Reproduce the material exactly, omitting nothing.

→ DATASET EXCERPT:
+--

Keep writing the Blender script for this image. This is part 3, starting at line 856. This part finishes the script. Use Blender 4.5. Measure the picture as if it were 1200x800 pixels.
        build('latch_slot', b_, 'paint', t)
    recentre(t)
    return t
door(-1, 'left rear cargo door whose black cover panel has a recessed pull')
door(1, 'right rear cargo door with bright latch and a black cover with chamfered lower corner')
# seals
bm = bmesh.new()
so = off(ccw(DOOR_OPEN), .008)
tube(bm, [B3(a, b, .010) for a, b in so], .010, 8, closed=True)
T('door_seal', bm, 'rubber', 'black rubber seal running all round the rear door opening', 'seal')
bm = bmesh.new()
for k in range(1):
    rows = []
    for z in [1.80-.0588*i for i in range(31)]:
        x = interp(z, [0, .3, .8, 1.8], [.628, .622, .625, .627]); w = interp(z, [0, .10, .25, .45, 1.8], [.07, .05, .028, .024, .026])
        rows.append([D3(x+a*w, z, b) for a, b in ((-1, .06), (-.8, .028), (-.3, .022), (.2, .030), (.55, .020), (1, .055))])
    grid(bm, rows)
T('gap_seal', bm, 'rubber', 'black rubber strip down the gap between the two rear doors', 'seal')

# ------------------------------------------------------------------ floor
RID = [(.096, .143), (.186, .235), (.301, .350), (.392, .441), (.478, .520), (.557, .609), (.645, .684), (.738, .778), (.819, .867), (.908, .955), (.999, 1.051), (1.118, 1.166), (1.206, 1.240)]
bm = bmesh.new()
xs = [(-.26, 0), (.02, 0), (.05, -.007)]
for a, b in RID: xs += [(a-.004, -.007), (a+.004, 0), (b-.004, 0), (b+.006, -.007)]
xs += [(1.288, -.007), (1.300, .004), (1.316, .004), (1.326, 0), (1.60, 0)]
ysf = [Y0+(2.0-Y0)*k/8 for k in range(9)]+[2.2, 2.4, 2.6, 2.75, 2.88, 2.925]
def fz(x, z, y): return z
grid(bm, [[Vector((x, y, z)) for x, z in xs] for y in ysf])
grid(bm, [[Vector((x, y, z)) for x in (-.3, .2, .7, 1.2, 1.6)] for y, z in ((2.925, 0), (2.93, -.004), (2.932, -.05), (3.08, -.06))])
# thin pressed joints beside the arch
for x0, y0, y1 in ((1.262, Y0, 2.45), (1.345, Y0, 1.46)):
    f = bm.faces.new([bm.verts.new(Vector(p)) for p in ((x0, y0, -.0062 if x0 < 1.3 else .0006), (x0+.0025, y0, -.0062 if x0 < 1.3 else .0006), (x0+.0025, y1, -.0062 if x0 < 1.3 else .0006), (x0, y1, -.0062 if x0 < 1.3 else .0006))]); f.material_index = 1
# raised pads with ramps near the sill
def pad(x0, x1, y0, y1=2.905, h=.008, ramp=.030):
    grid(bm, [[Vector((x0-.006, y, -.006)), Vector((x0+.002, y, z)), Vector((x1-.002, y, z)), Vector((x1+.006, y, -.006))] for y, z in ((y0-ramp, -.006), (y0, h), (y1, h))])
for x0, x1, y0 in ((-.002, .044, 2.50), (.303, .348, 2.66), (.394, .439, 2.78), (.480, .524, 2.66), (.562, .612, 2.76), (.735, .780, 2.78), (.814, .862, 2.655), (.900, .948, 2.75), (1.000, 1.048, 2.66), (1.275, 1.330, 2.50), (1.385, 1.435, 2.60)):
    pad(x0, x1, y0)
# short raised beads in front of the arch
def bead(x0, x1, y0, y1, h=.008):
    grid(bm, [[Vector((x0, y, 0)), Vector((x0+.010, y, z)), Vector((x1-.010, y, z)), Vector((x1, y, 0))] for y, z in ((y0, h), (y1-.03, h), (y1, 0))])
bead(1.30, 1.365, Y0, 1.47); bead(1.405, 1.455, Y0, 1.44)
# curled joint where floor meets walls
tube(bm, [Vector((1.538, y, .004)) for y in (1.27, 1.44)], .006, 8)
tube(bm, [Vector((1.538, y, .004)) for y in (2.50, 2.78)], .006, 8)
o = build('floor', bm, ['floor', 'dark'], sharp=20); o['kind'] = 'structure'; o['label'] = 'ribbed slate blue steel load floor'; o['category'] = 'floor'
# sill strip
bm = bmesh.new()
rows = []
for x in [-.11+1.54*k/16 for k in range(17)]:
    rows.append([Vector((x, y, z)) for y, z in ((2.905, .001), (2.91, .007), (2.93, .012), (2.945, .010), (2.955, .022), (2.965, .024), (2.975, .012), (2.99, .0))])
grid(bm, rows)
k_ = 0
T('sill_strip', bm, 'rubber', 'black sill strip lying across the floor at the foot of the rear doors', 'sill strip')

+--

→ REPLY:
Keep writing the Blender script for this image. This is part 3, starting at line 856. This part finishes the script. Use Blender 4.5. Measure the picture as if it were 1200x800 pixels.
        build('latch_slot', b_, 'paint', t)
    recentre(t)
    return t
door(-1, 'left rear cargo door whose black cover panel has a recessed pull')
door(1, 'right rear cargo door with bright latch and a black cover with chamfered lower corner')
# seals
bm = bmesh.new()
so = off(ccw(DOOR_OPEN), .008)
tube(bm, [B3(a, b, .010) for a, b in so], .010, 8, closed=True)
T('door_seal', bm, 'rubber', 'black rubber seal running all round the rear door opening', 'seal')
bm = bmesh.new()
for k in range(1):
    rows = []
    for z in [1.80-.0588*i for i in range(31)]:
        x = interp(z, [0, .3, .8, 1.8], [.628, .622, .625, .627]); w = interp(z, [0, .10, .25, .45, 1.8], [.07, .05, .028, .024, .026])
        rows.append([D3(x+a*w, z, b) for a, b in ((-1, .06), (-.8, .028), (-.3, .022), (.2, .030), (.55, .020), (1, .055))])
    grid(bm, rows)
T('gap_seal', bm, 'rubber', 'black rubber strip down the gap between the two rear doors', 'seal')

# ------------------------------------------------------------------ floor
RID = [(.096, .143), (.186, .235), (.301, .350), (.392, .441), (.478, .520), (.557, .609), (.645, .684), (.738, .778), (.819, .867), (.908, .955), (.999, 1.051), (1.118, 1.166), (1.206, 1.240)]
bm = bmesh.new()
xs = [(-.26, 0), (.02, 0), (.05, -.007)]
for a, b in RID: xs += [(a-.004, -.007), (a+.004, 0), (b-.004, 0), (b+.006, -.007)]
xs += [(1.288, -.007), (1.300, .004), (1.316, .004), (1.326, 0), (1.60, 0)]
ysf = [Y0+(2.0-Y0)*k/8 for k in range(9)]+[2.2, 2.4, 2.6, 2.75, 2.88, 2.925]
def fz(x, z, y): return z
grid(bm, [[Vector((x, y, z)) for x, z in xs] for y in ysf])
grid(bm, [[Vector((x, y, z)) for x in (-.3, .2, .7, 1.2, 1.6)] for y, z in ((2.925, 0), (2.93, -.004), (2.932, -.05), (3.08, -.06))])
# thin pressed joints beside the arch
for x0, y0, y1 in ((1.262, Y0, 2.45), (1.345, Y0, 1.46)):
    f = bm.faces.new([bm.verts.new(Vector(p)) for p in ((x0, y0, -.0062 if x0 < 1.3 else .0006), (x0+.0025, y0, -.0062 if x0 < 1.3 else .0006), (x0+.0025, y1, -.0062 if x0 < 1.3 else .0006), (x0, y1, -.0062 if x0 < 1.3 else .0006))]); f.material_index = 1
# raised pads with ramps near the sill
def pad(x0, x1, y0, y1=2.905, h=.008, ramp=.030):
    grid(bm, [[Vector((x0-.006, y, -.006)), Vector((x0+.002, y, z)), Vector((x1-.002, y, z)), Vector((x1+.006, y, -.006))] for y, z in ((y0-ramp, -.006), (y0, h), (y1, h))])
for x0, x1, y0 in ((-.002, .044, 2.50), (.303, .348, 2.66), (.394, .439, 2.78), (.480, .524, 2.66), (.562, .612, 2.76), (.735, .780, 2.78), (.814, .862, 2.655), (.900, .948, 2.75), (1.000, 1.048, 2.66), (1.275, 1.330, 2.50), (1.385, 1.435, 2.60)):
    pad(x0, x1, y0)
# short raised beads in front of the arch
def bead(x0, x1, y0, y1, h=.008):
    grid(bm, [[Vector((x0, y, 0)), Vector((x0+.010, y, z)), Vector((x1-.010, y, z)), Vector((x1, y, 0))] for y, z in ((y0, h), (y1-.03, h), (y1, 0))])
bead(1.30, 1.365, Y0, 1.47); bead(1.405, 1.455, Y0, 1.44)
# curled joint where floor meets walls
tube(bm, [Vector((1.538, y, .004)) for y in (1.27, 1.44)], .006, 8)
tube(bm, [Vector((1.538, y, .004)) for y in (2.50, 2.78)], .006, 8)
o = build('floor', bm, ['floor', 'dark'], sharp=20); o['kind'] = 'structure'; o['label'] = 'ribbed slate blue steel load floor'; o['category'] = 'floor'
# sill strip
bm = bmesh.new()
rows = []
for x in [-.11+1.54*k/16 for k in range(17)]:
    rows.append([Vector((x, y, z)) for y, z in ((2.905, .001), (2.91, .007), (2.93, .012), (2.945, .010), (2.955, .022), (2.965, .024), (2.975, .012), (2.99, .0))])
grid(bm, rows)
k_ = 0
T('sill_strip', bm, 'rubber', 'black sill strip lying across the floor at the foot of the rear doors', 'sill strip')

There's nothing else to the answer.